Pittsburgh Penguins Extend Chris Kunitz: Why It's a Great Move for Pens

Alison Myers@AlisonM_110Correspondent IOctober 13, 2011

PITTSBURGH, PA - MARCH 13:  Chris Kunitz #14 of the Pittsburgh Penguins skates against the Edmonton Oilers on March 13, 2011 at CONSOL Energy Center in Pittsburgh, Pennsylvania.  (Photo by Jamie Sabau/Getty Images)
Jamie Sabau/Getty Images

On Thursday morning, the Pittsburgh Penguins announced that forward Chris Kunitz was given a two-year contract extension. The move ensures that Kunitz will remain in Pittsburgh through the 2013-14 season, and the extension will pay him $3.725 million per year. He was scheduled to become an unrestricted free agent at the end of this season.

As the Penguins’ season got underway last week, Kunitz told the Pittsburgh Tribune-Review that he is excited about the team’s forward corps of Sidney Crosby, Evgeni Malkin and Jordan Staal. While he has enjoyed individual success in Pittsburgh, the story also pointed out that Crosby’s play has improved when he’s gotten to play with Kunitz.

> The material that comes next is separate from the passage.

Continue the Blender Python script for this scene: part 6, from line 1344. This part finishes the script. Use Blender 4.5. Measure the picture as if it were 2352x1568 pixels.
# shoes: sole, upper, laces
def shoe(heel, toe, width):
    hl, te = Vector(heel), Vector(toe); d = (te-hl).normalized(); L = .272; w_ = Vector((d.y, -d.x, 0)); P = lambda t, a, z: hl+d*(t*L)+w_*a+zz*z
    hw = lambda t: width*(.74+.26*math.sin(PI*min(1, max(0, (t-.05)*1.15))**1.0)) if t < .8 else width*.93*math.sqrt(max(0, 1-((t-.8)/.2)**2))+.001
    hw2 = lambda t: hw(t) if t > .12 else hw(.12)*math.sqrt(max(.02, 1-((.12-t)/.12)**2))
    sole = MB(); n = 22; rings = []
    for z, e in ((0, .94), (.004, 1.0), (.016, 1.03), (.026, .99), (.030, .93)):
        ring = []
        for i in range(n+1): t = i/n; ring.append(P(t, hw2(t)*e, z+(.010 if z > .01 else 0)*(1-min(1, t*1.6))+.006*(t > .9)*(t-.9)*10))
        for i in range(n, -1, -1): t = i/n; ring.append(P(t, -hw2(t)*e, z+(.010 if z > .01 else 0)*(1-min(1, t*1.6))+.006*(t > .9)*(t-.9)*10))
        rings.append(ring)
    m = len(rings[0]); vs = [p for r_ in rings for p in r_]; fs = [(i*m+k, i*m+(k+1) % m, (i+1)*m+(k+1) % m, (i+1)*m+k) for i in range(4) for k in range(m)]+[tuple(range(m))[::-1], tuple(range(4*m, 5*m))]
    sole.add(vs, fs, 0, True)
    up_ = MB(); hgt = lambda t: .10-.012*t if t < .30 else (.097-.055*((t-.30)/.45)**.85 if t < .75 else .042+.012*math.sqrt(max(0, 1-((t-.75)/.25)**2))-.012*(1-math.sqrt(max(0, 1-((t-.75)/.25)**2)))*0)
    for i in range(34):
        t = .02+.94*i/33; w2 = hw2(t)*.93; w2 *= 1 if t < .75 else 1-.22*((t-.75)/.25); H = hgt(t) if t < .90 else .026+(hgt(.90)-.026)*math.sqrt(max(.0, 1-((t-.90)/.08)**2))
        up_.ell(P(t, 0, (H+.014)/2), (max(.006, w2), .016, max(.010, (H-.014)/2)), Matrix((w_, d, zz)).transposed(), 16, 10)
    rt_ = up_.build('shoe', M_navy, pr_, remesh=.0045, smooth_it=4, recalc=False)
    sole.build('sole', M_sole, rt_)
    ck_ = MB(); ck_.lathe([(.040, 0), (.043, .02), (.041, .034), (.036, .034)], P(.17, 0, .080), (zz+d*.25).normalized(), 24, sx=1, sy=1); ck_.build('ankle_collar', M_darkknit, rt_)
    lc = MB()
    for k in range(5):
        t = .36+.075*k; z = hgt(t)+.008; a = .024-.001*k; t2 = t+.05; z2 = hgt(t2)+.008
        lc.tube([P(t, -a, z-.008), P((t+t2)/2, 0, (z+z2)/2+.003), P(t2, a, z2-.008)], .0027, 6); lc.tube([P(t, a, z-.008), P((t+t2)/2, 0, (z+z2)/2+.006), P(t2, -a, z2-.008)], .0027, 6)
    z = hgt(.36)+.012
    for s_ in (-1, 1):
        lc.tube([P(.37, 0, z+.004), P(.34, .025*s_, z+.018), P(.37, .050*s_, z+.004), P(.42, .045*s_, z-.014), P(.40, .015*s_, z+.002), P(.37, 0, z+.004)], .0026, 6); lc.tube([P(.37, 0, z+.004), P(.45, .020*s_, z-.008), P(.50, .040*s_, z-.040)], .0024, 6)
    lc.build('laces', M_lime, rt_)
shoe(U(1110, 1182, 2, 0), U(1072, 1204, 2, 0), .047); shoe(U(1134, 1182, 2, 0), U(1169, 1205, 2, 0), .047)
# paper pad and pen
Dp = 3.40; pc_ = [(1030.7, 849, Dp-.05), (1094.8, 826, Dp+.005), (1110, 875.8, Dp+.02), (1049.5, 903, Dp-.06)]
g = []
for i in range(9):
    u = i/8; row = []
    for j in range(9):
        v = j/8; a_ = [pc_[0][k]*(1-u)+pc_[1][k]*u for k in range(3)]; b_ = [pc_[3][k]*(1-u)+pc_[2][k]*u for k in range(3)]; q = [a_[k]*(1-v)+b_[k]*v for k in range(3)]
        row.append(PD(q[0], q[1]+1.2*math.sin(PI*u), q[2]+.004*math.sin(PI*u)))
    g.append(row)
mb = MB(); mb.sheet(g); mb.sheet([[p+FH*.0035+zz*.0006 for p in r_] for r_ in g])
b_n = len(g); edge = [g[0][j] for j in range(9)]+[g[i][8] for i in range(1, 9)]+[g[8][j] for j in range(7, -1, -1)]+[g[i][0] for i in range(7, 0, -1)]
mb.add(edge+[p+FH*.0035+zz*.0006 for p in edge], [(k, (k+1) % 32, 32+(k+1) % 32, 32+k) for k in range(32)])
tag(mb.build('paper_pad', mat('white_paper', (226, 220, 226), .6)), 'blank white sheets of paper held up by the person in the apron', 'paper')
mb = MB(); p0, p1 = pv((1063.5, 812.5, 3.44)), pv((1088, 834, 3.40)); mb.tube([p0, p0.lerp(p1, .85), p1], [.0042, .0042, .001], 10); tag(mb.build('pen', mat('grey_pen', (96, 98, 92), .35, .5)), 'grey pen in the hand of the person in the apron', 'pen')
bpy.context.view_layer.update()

In the 2009 Stanley Cup Finals run, Crosby had 15 goals while playing with Kunitz, and the following season, Crosby put up 51 goals and tied with the Tampa Bay Lightning’s Steven Stamkos for the Rocket Richard Trophy.

Kunitz’s teammates see that he is valuable to a Penguins team that will be a contender for the foreseeable future. Pens forward Pascal Dupuis, who himself signed a new contract during the offseason, told Tribune-Review writer Josh Yohe:

“It’s how hard he works. You know exactly what you’re getting out of him on every shift. It’s nice to play on a line with a guy like that.”

Indeed, Kunitz has been valuable since he was traded to Pittsburgh from the Anaheim Ducks in 2009. The trade for him was made during a time when the Penguins were trying to get out of the Eastern Conference basement and make a playoff run.

In 20 games with the Penguins before the 2009 playoffs, he had 18 points and added three power-play goals. But he really took off in the Pens’ postseason run, as he tallied 14 points in 24 games. The Penguins’ third Stanley Cup also marked the second of Kunitz’s career, as he won with the Ducks in 2007. After posting just six points in the 2007 playoffs, his 2009 total became a career high in playoff production.

Although Kunitz played just 66 games last year, his 48 points were still good for second on the team behind Crosby. His seven power-play goals were also second, again behind Crosby.

It’s easy to see that this move will help the Penguins.

Kunitz just turned 32 years old and has missed time the last two years with injuries. However, when he is on the ice, he is an asset to the offense and the power play. His Stanley Cup experience will make him a mentor to the young players that will continue coming up through the Penguins system.

Kunitz has risen through the ranks after being undrafted out of Ferris State University and has been consistent since breaking into the NHL full time in 2005-06. He has scored at least 20 goals in every season but two, and has at least 30 points every year. Even when he missed 32 games in 2009-10, he still managed 32 points in 50 games.

The contract is also cap friendly. Even though Kunitz is valuable to the Penguins, general manager Ray Shero did not overspend and stayed true to his commitment of not giving older players long-term deals. The two-year deal allows room for other contract extensions and to sign solid free agents each offseason. Should Kunitz’s play start to decline, Shero could easily unload the contract on another team if there is a taker.

But a trade should be out of the question. Kunitz is the complete package for an offensive player. He has scoring ability, can chip in on special teams and has a strong work ethic. He enjoys helping his teammates become better, and if Dupuis is to be believed (which he really should be), Kunitz is a great locker room guy.

Now in his third full season with the Pens, Kunitz has become much more than a stop-gap acquired to help with a playoff run, and this is the perfect time to reward for him it.